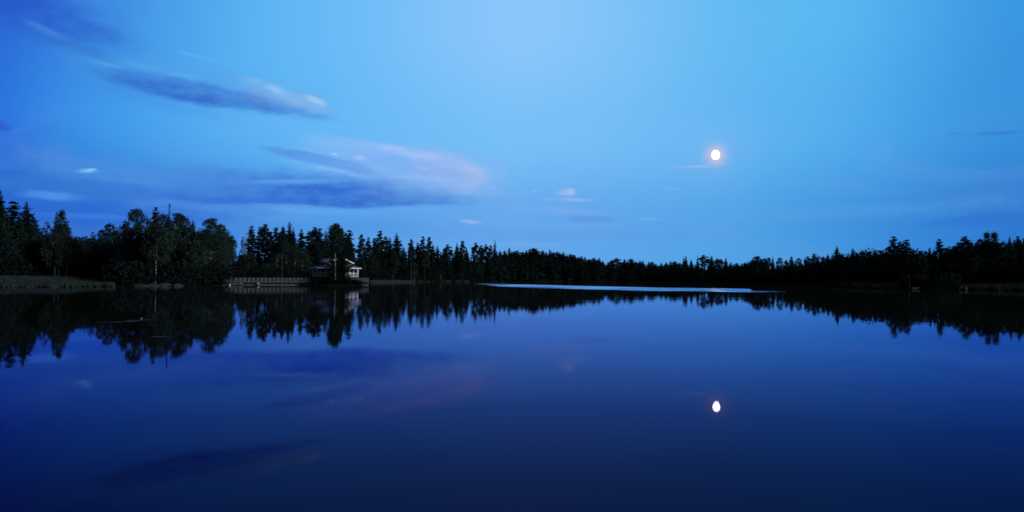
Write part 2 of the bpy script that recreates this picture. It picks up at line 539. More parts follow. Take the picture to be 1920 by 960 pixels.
# a band of breeze far out where the surface is ruffled and mirrors the sky higher up
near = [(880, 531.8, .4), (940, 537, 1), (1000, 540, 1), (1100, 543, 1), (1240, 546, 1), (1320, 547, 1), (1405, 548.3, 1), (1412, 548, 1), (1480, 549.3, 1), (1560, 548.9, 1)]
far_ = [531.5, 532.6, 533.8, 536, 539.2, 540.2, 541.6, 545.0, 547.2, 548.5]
def on_water(px, py):
    d = ray(px, py)
    k = -CAM_H / d.z
    return (d.x * k, d.y * k, .004)
V, FD, FQ = [], [], []
rows_t = (0, .3, .85, 1)
cols = np.linspace(0, len(near) - 1, 60)
for c in cols:
    i = min(int(c), len(near) - 2); f = c - i
    p = near[i][0] * (1 - f) + near[i + 1][0] * f
    yn = near[i][1] * (1 - f) + near[i + 1][1] * f; yf = far_[i] * (1 - f) + far_[i + 1] * f
    for j, t in enumerate(rows_t):
        V.append(on_water(p, yn + .8 + (yf - .3 - yn - .8) * t))
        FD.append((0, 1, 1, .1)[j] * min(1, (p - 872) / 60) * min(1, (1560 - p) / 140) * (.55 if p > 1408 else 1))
for i in range(len(cols) - 1):
    for j in range(3):
        FQ.append((i * 4 + j, (i + 1) * 4 + j, (i + 1) * 4 + j + 1, i * 4 + j + 1))
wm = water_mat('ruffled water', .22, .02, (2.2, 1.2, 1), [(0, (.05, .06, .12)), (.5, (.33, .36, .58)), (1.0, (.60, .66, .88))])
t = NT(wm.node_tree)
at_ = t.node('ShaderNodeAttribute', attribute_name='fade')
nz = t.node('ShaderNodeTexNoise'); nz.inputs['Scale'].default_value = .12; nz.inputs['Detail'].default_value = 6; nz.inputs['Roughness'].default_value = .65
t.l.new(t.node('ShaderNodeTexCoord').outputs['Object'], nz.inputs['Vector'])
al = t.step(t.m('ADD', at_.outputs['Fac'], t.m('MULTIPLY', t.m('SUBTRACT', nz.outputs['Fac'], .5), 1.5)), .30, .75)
mx = t.node('ShaderNodeMixShader')
outn = [n for n in t.n if n.type == 'OUTPUT_MATERIAL'][0]
src = outn.inputs[0].links[0].from_socket
t.l.new(al, mx.inputs[0]); t.l.new(t.node('ShaderNodeBsdfTransparent').outputs[0], mx.inputs[1]); t.l.new(src, mx.inputs[2])
t.l.new(mx.outputs[0], outn.inputs[0])
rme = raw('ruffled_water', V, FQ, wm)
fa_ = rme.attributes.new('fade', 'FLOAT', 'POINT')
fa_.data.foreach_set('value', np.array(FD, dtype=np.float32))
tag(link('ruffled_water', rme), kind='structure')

# ------------------------------------------------------------------ foliage
def leaves(C, U, Vd, L, Wd):
    """Rhombic sprays: centres, long axis, cross axis, half length, half width."""
    L = np.asarray(L)[:, None]; Wd = np.asarray(Wd)[:, None]
    P = np.stack([C - U * L, C + Vd * Wd, C + U * L, C - Vd * Wd], 1).reshape(-1, 3)
    Fq = np.arange(len(P)).reshape(-1, 4)
    return P, Fq
def unit(a):
    return a / (np.linalg.norm(a, axis=1, keepdims=True) + 1e-9)
def rand_dirs(g, n):
    return unit(g.normal(size=(n, 3)))
def cross_of(g, U):
    return unit(np.cross(U, rand_dirs(g, len(U))))

def spruce_mesh(seed, H=20.0, Rb=3.0, bottom=.06, power=.85, whorls=46, ragged=.25, k0=.28):
    g = np.random.default_rng(seed)
    Cs, Us, Ls, Ws, Vs = [], [], [], [], []
    for i in range(whorls):
        t = bottom + (1 - bottom) * (i / (whorls - 1)) ** .93
        r = Rb * (1 - t) ** power * (1 + g.normal() * ragged * .6) + .06
        nb = max(4, int(5 + 5 * (1 - t)))
        ph = g.random() * 6.3
        for b in range(nb):
            rb = max(.15, r * (1 + g.normal() * ragged))
            a = ph + b * 6.283 / nb + g.normal() * .15
            m = max(3, int(rb * 4.2))
            s = (np.arange(m) + .6) / m
            drop = -.28 * rb * s + .16 * rb * s ** 3 * 1.5
            C = np.stack([np.cos(a) * rb * s, np.sin(a) * rb * s, H * t + drop], 1)
            C += g.normal(size=C.shape) * np.array([.1, .1, .08]) * min(1.0, .2 + rb)
            U = unit(np.tile([np.cos(a), np.sin(a), -.30], (m, 1)) + g.normal(size=(m, 3)) * .35)
            Cs.append(C); Us.append(U)
            Vs.append(cross_of(g, U))
            kk = min(1.0 + (k0 > .5) * .5, k0 + rb / 1.6); Ls.append((.42 + .25 * g.random(m) * (1 - t)) * kk); Ws.append((.14 + .16 * (1 - s) + .12 * g.random(m)) * kk)
    C = np.concatenate(Cs); U = np.concatenate(Us); Vd = np.concatenate(Vs)
    # leader
    k = 7
    Ct = np.stack([g.normal(size=k) * .04, g.normal(size=k) * .04, H * (1 - .035 * np.linspace(0, 1, k)) ], 1)
    Ut = unit(np.array([[0, 0, 1.0]] * k) + g.normal(size=(k, 3)) * .35)
    C = np.concatenate([C, Ct]); U = np.concatenate([U, Ut]); Vd = np.concatenate([Vd, cross_of(g, Ut)])
    L = np.concatenate(Ls + [np.full(k, .38)]); Wd = np.concatenate(Ws + [np.full(k, .10)])
    return leaves(C, U, Vd, L, Wd)

def clumpy(g, centres, radii, flat, per, L0, W0, hang=0.0):
    Cs = []
    for c, r in zip(centres, radii):
        m = max(8, int(per * r * r))
        q = rand_dirs(g, m) * (g.random((m, 1)) ** .45)
        q[:, 2] *= flat
        Cs.append(c + q * r)
    C = np.concatenate(Cs)
    U = unit(rand_dirs(g, len(C)) + np.array([0, 0, -hang]))
    return leaves(C, U, cross_of(g, U), L0 * (.6 + .8 * g.random(len(C))), W0 * (.6 + .8 * g.random(len(C))))

def pine_mesh(seed, H=20.0, Rb=2.6, bottom=.42, nlay=22, top_round=.35):
    g = np.random.default_rng(seed)
    cs, rs = [], []
    limbs = []
    for i in range(nlay):
        t = bottom + (1 - bottom) * (i + g.random() * .7) / nlay
        k = (t - bottom) / (1 - bottom)
        prof = min(1.0, .45 + k * 2.2) * (1 - max(0, (k - top_round)) / (1 - top_round)) ** .62
        for b in range(4 if k > .85 else 6):
            a = g.random() * 6.283
            rb = Rb * prof * (.25 + .85 * g.random())
            c = np.array([math.cos(a) * rb * .72, math.sin(a) * rb * .72, H * min(t, .985) + .22 * rb * g.random()])
            cs.append(c); rs.append(.40 + .26 * rb * (.6 + .8 * g.random()))
            limbs.append((t, c))
    cs.append(np.array([0, 0, H * .985])); rs.append(.55)
    P, Fq = clumpy(g, cs, rs, .42, 62, .25, .13)
    return P, Fq, limbs

def birch_mesh(seed, H=20.0, Rb=4.0, bottom=.22, ncl=95, open_=.0, cone=False):
    g = np.random.default_rng(seed)
    cs, rs, limbs = [], [], []
    for i in range(ncl):
        k = g.random() ** .85
        t = bottom + (1 - bottom) * k * .96
        prof = math.sin(min(1, (k * .86 + .12)) * math.pi) ** .55 if not cone else min(1, k * 5 + .3) * (1 - k) ** .6
        a = g.random() * 6.283
        rb = Rb * prof * (g.random() ** .45)
        c = np.array([math.cos(a) * rb, math.sin(a) * rb, H * t])
        cs.append(c); rs.append((.55 + .75 * g.random()) * (1 - open_ * .45) * (1.0 if k < .9 else .7))
        if i % 5 == 0:
            limbs.append((max(bottom * .8, t - .10), c))
    cs.append(np.array([0, 0, H * .975])); rs.append(.5)
    P, Fq = clumpy(g, cs, rs, .85, 46 if open_ < .3 else 30, .20, .13, .7)
    return P, Fq, limbs

def trunk_mb(seed, H, r0, limbs=(), tip=.985, lr=.28, wob=.12):
    g = np.random.default_rng(seed)
    mb = MB()
    k = 7
    pts = [(g.normal() * wob * (i / k), g.normal() * wob * (i / k), H * tip * i / k - (.3 if i == 0 else 0)) for i in range(k + 1)]
    mb.tube(pts, [r0 * (1 - .9 * i / k) * (1.25 if i == 0 else 1) for i in range(k + 1)], 6)
    for t, c in limbs:
        i = min(k - 1, int(t / tip * k)); f = t / tip * k - i
        p = Vector(pts[i]).lerp(Vector(pts[i + 1]), min(1, f))
        r = r0 * (1 - .9 * min(t, 1)) * lr * 1.6
        mid = p.lerp(Vector(c), .5) + Vector((0, 0, .15))
        mb.tube([p, mid, c], [max(.03, r), max(.025, r * .7), .02], 4)
    return mb

PROTO = {}
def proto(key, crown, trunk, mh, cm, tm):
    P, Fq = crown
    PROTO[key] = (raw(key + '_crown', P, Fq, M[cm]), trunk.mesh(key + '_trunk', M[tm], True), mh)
H0 = 20.0
for i, (rb, pw, rg) in enumerate(((3.9, .72, .22), (4.6, .78, .26), (3.2, .66, .2), (5.6, .78, .26), (2.5, .7, .22), (4.2, 1.9, .25))):
    proto('spruce%d' % i, spruce_mesh(11 + i, H0, rb, .05, pw, 46, rg), trunk_mb(31 + i, H0, .24), H0, 'spruce', 'bark')
for i, (rb, bt, nl, tr) in enumerate(((3.0, .45, 19, .3), (3.5, .50, 18, .4), (2.6, .40, 22, .25), (4.2, .55, 15, .45), (3.4, .28, 27, .15))):
    P, Fq, lb = pine_mesh(51 + i, H0, rb, bt, nl, tr)
    proto('pine%d' % i, (P, Fq), trunk_mb(61 + i, H0, .24, lb[::3]), H0, 'pine', 'pbark')
for i, (rb, bt, nc, op, cone) in enumerate(((4.2, .16, 210, .1, False), (3.2, .25, 130, .35, False), (5.2, .14, 270, .0, False), (2.4, .22, 110, .2, True), (2.2, .12, 120, .2, False))):
    P, Fq, lb = birch_mesh(71 + i, H0, rb, bt, nc, op, cone)
    proto('birch%d' % i, (P, Fq), trunk_mb(81 + i, H0, .17, lb, .97, .4, .22), H0, 'birch', 'wbark')
# thin far-off variants: coarse enough for trees that are a few pixels wide
for i, (rb, pw) in enumerate(((3.6, .60), (3.2, .75), (4.4, .48))):
    proto('farspruce%d' % i, spruce_mesh(91 + i, H0, rb, .04, pw, 26, .30, .8), trunk_mb(95 + i, H0, .2), H0, 'spruce', 'bark')

KIND = {'spruce': 'spruce tree', 'pine': 'pine tree', 'birch': 'birch tree'}
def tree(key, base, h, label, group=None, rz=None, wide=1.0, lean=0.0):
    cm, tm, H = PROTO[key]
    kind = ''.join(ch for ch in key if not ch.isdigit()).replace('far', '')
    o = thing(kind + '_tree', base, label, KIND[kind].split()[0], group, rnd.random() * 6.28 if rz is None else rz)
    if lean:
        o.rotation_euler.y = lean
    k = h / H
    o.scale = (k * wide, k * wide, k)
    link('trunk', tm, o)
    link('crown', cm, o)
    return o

def tree_px(key, px, top, D, label, group=None, wide=1.0, z0=None, **kw):
    p = at(px, top, D)
    x, y = p.x, p.y
    z = ground_z(x, y) if z0 is None else z0
    return tree(key, (x, y, z - .15), max(2.0, p.z - z + .15), label, group, wide=wide, **kw)

ORD = ['first', 'second', 'third', 'fourth', 'fifth', 'sixth', 'seventh', 'eighth', 'ninth', 'tenth', 'eleventh', 'twelfth',
       'thirteenth', 'fourteenth', 'fifteenth', 'sixteenth', 'seventeenth', 'eighteenth', 'nineteenth', 'twentieth']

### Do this
Print, exactly as written, the lines above from the first one to the one containing "FQ.append((i * 4". Leave out pictures.

### Response
Write part 2 of the bpy script that recreates this picture. It picks up at line 539. More parts follow. Take the picture to be 1920 by 960 pixels.
# a band of breeze far out where the surface is ruffled and mirrors the sky higher up
near = [(880, 531.8, .4), (940, 537, 1), (1000, 540, 1), (1100, 543, 1), (1240, 546, 1), (1320, 547, 1), (1405, 548.3, 1), (1412, 548, 1), (1480, 549.3, 1), (1560, 548.9, 1)]
far_ = [531.5, 532.6, 533.8, 536, 539.2, 540.2, 541.6, 545.0, 547.2, 548.5]
def on_water(px, py):
    d = ray(px, py)
    k = -CAM_H / d.z
    return (d.x * k, d.y * k, .004)
V, FD, FQ = [], [], []
rows_t = (0, .3, .85, 1)
cols = np.linspace(0, len(near) - 1, 60)
for c in cols:
    i = min(int(c), len(near) - 2); f = c - i
    p = near[i][0] * (1 - f) + near[i + 1][0] * f
    yn = near[i][1] * (1 - f) + near[i + 1][1] * f; yf = far_[i] * (1 - f) + far_[i + 1] * f
    for j, t in enumerate(rows_t):
        V.append(on_water(p, yn + .8 + (yf - .3 - yn - .8) * t))
        FD.append((0, 1, 1, .1)[j] * min(1, (p - 872) / 60) * min(1, (1560 - p) / 140) * (.55 if p > 1408 else 1))
for i in range(len(cols) - 1):
    for j in range(3):
        FQ.append((i * 4 + j, (i + 1) * 4 + j, (i + 1) * 4 + j + 1, i * 4 + j + 1))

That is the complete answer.